Did they fully comprehend what Jesus was saying? I doubt it! How could the disciples have known what Jesus would do on the night He was betrayed into death, when He took the bread, broke it, gave thanks, and gave it to those same disciples and said, “Take this and eat it. This is My body given for you”? How could they have known, that Jesus would take the cup after supper, give thanks, and give it to them with the words, “Take and drink of this, all of you; this is My blood of the new covenant which is being poured out for you for the forgiveness of sins”? They could not have possibly known exactly how Jesus would give them His flesh to eat and His blood to drink that they may have His life in them. But they trusted His words.
The Lord’s Supper is an exercise in that sort of faith in Jesus’ words. We hear Jesus’ living Word spoken to each one of us. “My body given for you… My blood shed for you for the forgiveness of your sins.”   These are words of eternal life revealing, giving, bestowing, delivering into your mouth the gifts of the cross, Jesus’ own death, and life as your real food and real drink.
I’m sure you have your doubts. I know you do. I do, too. Doubt goes along with being called to believe things unseen, to accept things that cannot be measured, examined, reasoned, tasted, touched, smelled, only believed on the basis of the trustworthiness of the One who has spoken them to you. So, what do you do when your eyes and ears don’t agree? You go with your ears! You believe the words that Jesus speaks to you.

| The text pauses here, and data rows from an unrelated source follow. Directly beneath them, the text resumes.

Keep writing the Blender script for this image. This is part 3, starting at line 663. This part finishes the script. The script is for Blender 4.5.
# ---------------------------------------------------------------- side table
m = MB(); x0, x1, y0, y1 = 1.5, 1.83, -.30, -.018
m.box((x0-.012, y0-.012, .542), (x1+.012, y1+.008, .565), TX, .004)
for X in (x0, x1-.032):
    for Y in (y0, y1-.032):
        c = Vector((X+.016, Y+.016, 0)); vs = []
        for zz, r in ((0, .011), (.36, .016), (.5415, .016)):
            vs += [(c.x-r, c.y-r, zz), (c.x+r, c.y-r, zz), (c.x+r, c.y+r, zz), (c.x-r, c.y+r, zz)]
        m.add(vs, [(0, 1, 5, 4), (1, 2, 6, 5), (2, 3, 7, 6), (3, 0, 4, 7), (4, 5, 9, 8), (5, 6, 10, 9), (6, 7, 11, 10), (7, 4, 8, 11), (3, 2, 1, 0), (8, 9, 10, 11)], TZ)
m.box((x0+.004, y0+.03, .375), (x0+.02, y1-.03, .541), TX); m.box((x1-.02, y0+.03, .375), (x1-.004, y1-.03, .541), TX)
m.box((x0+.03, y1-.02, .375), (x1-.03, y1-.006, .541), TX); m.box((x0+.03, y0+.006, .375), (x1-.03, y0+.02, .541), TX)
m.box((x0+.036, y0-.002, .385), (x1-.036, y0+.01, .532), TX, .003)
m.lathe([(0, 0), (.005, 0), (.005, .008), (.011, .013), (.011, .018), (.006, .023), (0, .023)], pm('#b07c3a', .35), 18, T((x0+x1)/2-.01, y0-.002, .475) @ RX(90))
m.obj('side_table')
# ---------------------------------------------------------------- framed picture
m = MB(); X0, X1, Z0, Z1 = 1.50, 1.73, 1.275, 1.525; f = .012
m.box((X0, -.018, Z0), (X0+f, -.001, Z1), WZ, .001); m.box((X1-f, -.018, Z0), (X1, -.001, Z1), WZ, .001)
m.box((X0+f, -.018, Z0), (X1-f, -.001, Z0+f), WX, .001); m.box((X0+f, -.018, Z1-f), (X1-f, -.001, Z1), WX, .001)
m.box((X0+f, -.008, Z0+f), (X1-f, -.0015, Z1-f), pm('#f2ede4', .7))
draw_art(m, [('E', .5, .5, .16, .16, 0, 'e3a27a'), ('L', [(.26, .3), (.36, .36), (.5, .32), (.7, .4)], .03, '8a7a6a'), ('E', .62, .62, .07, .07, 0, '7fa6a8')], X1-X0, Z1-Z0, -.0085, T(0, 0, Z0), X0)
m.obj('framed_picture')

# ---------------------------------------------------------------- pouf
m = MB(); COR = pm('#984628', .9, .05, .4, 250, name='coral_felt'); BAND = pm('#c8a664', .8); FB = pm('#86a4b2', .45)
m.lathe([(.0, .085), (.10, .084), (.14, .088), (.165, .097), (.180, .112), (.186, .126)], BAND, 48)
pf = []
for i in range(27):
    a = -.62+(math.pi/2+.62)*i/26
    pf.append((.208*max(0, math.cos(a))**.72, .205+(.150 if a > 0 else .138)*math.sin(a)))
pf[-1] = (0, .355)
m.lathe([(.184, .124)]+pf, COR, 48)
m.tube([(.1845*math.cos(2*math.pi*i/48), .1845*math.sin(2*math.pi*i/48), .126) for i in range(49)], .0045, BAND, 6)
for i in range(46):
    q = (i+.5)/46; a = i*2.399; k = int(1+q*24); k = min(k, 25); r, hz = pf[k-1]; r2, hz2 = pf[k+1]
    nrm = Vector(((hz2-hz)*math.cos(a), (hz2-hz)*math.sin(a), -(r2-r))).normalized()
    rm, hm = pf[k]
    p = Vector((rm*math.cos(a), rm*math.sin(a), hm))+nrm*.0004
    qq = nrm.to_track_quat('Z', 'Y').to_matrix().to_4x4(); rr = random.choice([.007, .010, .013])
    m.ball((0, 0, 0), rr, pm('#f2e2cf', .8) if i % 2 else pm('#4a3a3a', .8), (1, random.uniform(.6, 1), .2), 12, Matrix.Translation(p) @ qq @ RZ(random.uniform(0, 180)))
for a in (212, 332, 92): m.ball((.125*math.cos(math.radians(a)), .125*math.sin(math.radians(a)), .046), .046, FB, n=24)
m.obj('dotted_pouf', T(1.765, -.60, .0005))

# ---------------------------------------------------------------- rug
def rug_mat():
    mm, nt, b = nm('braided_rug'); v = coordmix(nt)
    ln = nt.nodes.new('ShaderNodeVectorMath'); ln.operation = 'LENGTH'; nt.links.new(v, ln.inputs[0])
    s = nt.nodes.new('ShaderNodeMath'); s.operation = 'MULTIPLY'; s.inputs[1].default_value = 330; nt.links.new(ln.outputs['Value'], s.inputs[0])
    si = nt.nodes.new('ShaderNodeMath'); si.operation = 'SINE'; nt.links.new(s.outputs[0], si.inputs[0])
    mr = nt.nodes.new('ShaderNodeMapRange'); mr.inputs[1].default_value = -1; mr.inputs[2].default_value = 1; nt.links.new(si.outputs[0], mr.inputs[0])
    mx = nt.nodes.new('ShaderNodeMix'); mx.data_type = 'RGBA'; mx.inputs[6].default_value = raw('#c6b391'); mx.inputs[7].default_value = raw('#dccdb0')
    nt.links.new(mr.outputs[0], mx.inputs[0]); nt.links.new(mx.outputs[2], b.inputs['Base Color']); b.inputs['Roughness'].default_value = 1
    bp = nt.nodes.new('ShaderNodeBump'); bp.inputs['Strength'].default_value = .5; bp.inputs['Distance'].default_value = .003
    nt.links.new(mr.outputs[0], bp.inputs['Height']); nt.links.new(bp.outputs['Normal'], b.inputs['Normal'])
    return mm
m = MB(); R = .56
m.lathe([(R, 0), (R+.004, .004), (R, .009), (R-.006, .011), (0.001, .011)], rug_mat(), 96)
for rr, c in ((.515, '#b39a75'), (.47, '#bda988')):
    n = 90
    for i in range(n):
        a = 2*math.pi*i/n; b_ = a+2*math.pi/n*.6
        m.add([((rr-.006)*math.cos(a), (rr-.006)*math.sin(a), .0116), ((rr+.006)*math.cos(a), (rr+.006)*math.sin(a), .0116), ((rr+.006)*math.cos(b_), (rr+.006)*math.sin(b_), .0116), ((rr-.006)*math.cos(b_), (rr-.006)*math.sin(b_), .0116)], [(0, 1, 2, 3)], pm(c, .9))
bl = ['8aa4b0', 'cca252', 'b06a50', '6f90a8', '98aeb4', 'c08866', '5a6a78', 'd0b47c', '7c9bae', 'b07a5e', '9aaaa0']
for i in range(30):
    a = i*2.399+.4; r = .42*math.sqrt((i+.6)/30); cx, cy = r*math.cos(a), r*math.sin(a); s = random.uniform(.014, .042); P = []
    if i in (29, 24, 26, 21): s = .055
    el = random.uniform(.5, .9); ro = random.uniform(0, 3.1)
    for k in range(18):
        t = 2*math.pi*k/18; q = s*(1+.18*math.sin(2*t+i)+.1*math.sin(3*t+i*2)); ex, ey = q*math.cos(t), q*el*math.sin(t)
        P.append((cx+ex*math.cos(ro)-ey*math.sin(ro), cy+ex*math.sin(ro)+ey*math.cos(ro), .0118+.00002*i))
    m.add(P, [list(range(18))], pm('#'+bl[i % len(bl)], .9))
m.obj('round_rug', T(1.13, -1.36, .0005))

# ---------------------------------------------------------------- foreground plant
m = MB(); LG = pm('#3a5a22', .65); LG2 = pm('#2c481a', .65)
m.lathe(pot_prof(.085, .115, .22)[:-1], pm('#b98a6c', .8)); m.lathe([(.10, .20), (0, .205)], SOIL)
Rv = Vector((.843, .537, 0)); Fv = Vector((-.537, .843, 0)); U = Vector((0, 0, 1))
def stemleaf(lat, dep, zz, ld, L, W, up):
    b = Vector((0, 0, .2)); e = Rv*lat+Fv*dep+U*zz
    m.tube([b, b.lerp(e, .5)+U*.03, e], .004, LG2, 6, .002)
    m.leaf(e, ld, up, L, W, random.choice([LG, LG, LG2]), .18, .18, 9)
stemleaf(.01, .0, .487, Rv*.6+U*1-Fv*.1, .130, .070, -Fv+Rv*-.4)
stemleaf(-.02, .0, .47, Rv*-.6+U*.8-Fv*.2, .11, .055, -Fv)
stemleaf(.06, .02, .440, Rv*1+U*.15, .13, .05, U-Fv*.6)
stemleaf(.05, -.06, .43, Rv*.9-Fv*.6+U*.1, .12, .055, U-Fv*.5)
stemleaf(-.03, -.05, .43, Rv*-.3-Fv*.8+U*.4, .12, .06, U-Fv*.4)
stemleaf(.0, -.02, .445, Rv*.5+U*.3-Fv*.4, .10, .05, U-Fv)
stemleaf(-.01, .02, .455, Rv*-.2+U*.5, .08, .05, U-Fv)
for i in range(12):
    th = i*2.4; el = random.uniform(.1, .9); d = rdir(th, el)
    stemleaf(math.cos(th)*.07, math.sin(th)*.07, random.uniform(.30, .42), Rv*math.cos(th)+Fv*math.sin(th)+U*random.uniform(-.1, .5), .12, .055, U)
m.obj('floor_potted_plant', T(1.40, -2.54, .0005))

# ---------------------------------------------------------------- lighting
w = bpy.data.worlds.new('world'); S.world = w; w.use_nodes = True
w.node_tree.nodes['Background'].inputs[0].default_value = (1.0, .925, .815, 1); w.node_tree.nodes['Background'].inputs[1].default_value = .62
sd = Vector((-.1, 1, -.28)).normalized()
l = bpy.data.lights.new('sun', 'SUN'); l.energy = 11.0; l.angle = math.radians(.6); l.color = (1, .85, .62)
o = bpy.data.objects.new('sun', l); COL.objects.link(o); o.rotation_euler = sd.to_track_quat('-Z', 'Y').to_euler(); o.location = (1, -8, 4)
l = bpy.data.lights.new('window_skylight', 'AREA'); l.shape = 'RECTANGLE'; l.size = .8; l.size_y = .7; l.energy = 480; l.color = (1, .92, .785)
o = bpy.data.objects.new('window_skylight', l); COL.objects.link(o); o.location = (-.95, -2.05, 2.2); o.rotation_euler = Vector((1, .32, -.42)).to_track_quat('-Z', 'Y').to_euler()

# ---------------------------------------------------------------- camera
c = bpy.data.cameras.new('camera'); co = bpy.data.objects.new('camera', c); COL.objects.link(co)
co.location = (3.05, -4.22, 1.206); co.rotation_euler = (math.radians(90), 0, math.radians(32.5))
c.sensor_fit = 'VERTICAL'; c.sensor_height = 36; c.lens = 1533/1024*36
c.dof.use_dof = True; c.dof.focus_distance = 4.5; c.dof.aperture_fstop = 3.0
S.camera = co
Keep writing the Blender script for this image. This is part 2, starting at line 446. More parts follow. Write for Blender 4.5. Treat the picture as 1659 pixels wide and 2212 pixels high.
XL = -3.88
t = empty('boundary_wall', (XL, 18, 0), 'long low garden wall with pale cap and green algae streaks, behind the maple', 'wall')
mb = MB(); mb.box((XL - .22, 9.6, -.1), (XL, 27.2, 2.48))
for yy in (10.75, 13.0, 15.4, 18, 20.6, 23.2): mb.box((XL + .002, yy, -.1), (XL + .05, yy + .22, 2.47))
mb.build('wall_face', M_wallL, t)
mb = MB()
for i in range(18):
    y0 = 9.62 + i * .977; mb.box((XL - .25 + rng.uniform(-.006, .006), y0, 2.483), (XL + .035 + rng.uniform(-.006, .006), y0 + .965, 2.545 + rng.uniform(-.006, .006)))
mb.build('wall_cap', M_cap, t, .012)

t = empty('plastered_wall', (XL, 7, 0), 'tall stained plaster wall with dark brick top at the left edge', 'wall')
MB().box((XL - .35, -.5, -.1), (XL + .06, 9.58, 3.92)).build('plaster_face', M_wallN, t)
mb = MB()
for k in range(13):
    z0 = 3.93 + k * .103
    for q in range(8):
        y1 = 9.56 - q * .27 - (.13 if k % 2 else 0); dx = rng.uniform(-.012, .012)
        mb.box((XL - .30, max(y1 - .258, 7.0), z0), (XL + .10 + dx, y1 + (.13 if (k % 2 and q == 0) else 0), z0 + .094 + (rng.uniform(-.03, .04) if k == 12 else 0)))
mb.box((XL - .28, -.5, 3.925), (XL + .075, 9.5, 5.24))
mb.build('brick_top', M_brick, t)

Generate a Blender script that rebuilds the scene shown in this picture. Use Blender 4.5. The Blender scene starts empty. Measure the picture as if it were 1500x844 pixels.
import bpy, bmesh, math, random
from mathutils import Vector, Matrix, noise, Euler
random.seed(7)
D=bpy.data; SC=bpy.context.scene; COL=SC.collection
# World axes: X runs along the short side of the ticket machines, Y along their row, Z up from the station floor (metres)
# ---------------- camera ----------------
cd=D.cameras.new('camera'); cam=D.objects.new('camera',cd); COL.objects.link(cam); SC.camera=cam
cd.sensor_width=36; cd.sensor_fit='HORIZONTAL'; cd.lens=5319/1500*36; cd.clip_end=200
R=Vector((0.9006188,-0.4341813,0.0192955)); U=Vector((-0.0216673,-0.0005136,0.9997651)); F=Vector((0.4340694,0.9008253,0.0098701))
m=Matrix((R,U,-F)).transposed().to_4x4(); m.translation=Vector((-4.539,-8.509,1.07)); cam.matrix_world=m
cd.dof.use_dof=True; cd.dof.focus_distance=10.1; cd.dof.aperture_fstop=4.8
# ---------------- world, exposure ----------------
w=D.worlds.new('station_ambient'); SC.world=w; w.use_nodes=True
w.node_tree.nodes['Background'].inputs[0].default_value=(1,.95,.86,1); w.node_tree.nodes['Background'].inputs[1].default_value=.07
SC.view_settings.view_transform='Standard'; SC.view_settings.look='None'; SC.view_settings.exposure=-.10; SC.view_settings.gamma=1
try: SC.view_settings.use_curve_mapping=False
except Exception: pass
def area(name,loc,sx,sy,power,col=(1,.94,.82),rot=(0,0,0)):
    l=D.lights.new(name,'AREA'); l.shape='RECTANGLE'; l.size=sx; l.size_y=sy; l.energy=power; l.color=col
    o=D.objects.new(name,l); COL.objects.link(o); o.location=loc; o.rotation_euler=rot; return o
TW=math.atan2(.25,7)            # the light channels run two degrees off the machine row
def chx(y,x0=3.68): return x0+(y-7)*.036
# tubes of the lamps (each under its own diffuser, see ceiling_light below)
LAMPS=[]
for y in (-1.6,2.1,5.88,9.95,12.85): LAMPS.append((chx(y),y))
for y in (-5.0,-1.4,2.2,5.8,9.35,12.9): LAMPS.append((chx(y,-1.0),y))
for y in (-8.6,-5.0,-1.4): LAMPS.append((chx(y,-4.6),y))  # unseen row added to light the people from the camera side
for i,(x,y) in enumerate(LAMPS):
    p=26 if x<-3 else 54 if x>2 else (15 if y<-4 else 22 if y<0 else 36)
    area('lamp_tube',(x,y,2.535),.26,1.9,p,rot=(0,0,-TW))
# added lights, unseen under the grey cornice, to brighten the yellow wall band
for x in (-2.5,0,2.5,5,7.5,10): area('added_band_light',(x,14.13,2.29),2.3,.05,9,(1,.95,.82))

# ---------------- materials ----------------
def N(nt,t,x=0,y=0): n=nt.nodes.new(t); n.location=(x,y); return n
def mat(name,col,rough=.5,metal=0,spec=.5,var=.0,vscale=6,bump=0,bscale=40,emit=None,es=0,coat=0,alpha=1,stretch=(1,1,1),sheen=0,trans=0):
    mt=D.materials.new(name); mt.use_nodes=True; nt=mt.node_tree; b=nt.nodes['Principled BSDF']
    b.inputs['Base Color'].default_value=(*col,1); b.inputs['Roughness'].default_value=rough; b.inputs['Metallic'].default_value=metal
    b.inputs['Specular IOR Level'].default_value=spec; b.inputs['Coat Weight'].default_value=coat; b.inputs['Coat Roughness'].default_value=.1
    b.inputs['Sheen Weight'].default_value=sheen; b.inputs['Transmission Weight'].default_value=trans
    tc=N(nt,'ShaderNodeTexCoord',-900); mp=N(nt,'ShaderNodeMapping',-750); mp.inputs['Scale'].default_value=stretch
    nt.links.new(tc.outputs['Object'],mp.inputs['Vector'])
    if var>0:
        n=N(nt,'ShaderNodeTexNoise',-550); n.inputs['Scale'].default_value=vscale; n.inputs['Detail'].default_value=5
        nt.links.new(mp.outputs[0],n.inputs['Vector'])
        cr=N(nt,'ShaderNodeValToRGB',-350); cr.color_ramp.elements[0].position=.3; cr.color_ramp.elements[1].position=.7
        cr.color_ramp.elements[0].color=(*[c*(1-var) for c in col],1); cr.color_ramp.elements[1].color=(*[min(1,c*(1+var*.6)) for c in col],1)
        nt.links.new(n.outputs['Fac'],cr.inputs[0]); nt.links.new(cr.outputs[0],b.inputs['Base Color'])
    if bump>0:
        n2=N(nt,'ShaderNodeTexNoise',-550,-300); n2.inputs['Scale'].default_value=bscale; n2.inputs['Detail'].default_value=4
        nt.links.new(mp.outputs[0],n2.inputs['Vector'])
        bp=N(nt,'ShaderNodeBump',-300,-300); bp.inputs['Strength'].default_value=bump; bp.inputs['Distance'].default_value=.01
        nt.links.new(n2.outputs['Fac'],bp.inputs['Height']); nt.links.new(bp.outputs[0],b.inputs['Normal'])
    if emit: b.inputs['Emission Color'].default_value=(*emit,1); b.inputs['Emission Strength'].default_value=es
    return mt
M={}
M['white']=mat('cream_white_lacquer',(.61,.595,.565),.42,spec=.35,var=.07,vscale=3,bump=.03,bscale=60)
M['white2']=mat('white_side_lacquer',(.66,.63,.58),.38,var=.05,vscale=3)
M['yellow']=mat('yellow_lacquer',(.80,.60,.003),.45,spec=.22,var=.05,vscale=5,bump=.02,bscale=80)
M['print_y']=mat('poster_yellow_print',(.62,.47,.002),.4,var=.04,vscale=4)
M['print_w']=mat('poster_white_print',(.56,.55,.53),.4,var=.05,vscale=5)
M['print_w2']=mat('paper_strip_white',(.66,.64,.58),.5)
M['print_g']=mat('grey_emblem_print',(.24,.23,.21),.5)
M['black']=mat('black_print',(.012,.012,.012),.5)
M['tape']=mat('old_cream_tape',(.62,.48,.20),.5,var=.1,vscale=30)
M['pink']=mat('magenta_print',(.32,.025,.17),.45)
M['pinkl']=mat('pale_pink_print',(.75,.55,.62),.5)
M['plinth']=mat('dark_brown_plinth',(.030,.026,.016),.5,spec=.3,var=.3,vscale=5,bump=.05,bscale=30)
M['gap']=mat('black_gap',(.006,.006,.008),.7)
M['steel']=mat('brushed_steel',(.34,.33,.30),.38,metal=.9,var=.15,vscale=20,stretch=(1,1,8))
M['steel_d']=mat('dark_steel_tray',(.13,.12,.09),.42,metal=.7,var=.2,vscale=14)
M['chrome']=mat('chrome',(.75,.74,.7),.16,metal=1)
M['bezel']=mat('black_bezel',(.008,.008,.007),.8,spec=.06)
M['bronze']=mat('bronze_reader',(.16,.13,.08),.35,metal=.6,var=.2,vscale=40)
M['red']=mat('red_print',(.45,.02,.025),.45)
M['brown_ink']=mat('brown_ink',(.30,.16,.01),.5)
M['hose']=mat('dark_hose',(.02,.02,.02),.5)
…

And what do you do with your doubts? Bring them to Jesus! Bring your doubts, your misgivings, your uncertainties, as well as your sin, your brokenness—bring all of that to the Lord’s Table. Bring all of you. Your whole life, your death, your fears, your anxieties. Bring them and let the Lord feed you with His words, with His body and blood, with the bread of life and the wine of heaven. Real food, real drink, real words from the One who is the Truth.
The hard words Jesus spoke in Capernaum cost Him His life. Not that people killed Him on account of these words, but that He had to die in order to fulfill them. His body had to be given into death. His flesh had to be offered as the atoning sacrifice, the perfect Lamb of God. His blood had to be poured out like wine. His life had to be given for our life, for the life of the whole world.
This meal of which Jesus hinted that day in Capernaum, and instituted that night of His betrayal, and gives us in the Divine Service, is the meal of the cross and the open tomb. Jesus’ death wins it, His resurrection clinches it—He alone has the words of eternal life. And we trust these words for no other reason than He alone is risen from the dead. And if someone can raise Himself up from the dead just as He said He would, He can certainly do anything else that He tells us—no matter how impossible, no matter how scandalous.
Take Jesus at His Word. Trust Him even with these outrageous words, “This is My body; this is My blood.” For with this food and drink He abides in you and you in Him, and He will raise you up on the Last Day. In this Word, Jesus, you have true food, true drink, true life. You are forgiven for all of your sins.

In the name of the Father and of the Son and of the Holy Spirit. Amen.